4.4 Coherence Decay#
Drift increases coherence loss:
[ c_i' = c_i - f(\Delta_i) ]
Example: DRIFT operator.
5. Drift Behavior#
5.1 Drift Increase#
Operators may increase drift:
- Extension
- Regime inversion
- Boundary modulation
5.2 Drift Reduction#
Operators may reduce drift:
- Stabilization
- Coherence gating
- Boundary alignment
5.3 Drift Envelope Interaction#
Operators must respect:
- Drift boundaries
- Envelope curvature
- Stability surfaces
Branches exceeding drift envelope lose eligibility.
6. Regime Behavior#
Operators declare regime compatibility:
- SRR — Single‑Readout
- DBR — Drift‑Bounded
- CMR — Coherence‑Minimum
- DVR — Deferred‑Validation
- ECR — Extension‑Compatible
6.1 Regime Entry#
Operators may push branches into a regime:
- Stabilization
- Coherence increase
- Drift reduction
6.2 Regime Exit#
Operators may push branches out of a regime:
- Drift spike
- Coherence collapse
- Invalid operator sequence
6.3 Regime Transition#
Operators may cause transitions:
[ ECC \rightarrow SDC \rightarrow SRR ]
Used in multi-step RTT sequences.
7. Readout Behavior#
7.1 Readout Eligibility#
Operators determine whether branches satisfy:
- Coherence thresholds
- Drift boundaries
- Regime constraints
7.2 Readout Triggering#
Validator Pulse triggers readout:
- Consumes coherence
- Collapses non-selected branches
- Produces classical information
7.3 Readout Deferral#
Some operators defer readout:
- Stabilization
- Drift reduction
- Coherence recovery
Example: DEFER operator.
8. Operator Behavior Across Triadic Time#
Operators interact with triadic time layers:
8.1 State Time (T₁)#
- Extension
- Drift
- Regime shifts
- Boundary modulation
8.2 Coherence Time (T₂)#
- Coherence partition
- Coherence decay
- Coherence stabilization
8.3 Readout Time (T₃)#
- Validation
- Collapse
- Continuity (Arrival operators)
Operators may trigger transitions across layers.

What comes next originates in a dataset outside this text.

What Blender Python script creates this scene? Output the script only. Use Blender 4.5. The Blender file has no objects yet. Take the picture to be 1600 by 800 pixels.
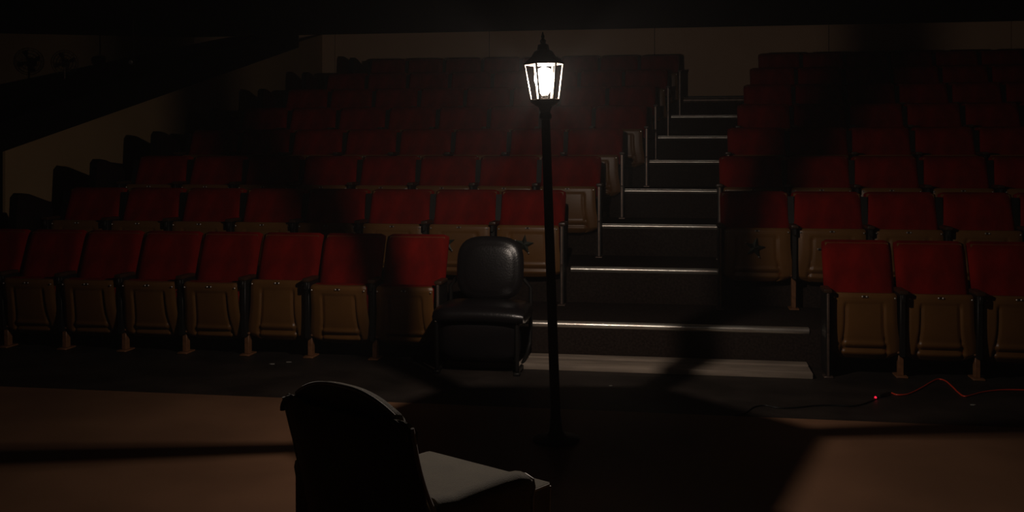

9. Composite Operator Behaviors#
Operators often combine behaviors:
9.1 Extension + Drift + Deferred Readout#
Used in multi-branch creation:
- Increase drift
- Partition coherence
- Defer readout
9.2 Stabilization + Coherence Gate + Regime Entry#
Used in preparation for validation:
- Reduce drift
- Increase coherence
- Enter SRR
9.3 Validation + Collapse#
Used in classical readout:
- Consume coherence
- Collapse non-selected branches
10. Example: Quantum “cloning” alignment#
The experiment uses:
- Extension Behavior: create two branches
- Coherence Behavior: partition coherence
- Drift Behavior: increase drift but remain bounded
- Regime Behavior: operate in ECR + SRR
- Readout Behavior: validate one branch, collapse the other
Operator Behaviors explain:
- Why multi-branch representation is allowed
- Why only one branch becomes classical
- Why drift and coherence matter
- Why no-cloning is not violated
11. Paradox handling#
Operator Behaviors prevent paradoxes by:
- Enforcing regime constraints
- Managing coherence budgets
- Bounding drift
- Restricting readout
- Collapsing non-selected branches
Thus:
- “Multiple branches exist” → extension behavior
- “Only one is real” → readout behavior
- “Others disappear” → collapse behavior
- “No violation occurs” → regime behavior
12. Canon integration and cross-links#
Primary cross-links:
/docs/rtt/core/operator_grammar.md/docs/rtt/core/operator_index.md/docs/rtt/core/operator_families.md/docs/rtt/core/regime_maps.md/docs/rtt/core/regime_maps_extended.md/docs/rtt/core/regime_geometry.md/docs/rtt/core/time_triads.md/docs/rtt/core/coherence_budget.md/docs/rtt/core/validator_pulse.md/docs/rtt/core/dimensional_drift_envelope.md/docs/rtt/core/alignment_quantum_cloning.md
Status:
This module defines the behavioral dynamics of RTT operators.
Once operator-behavior diagrams are added, it can be promoted from draft to stable.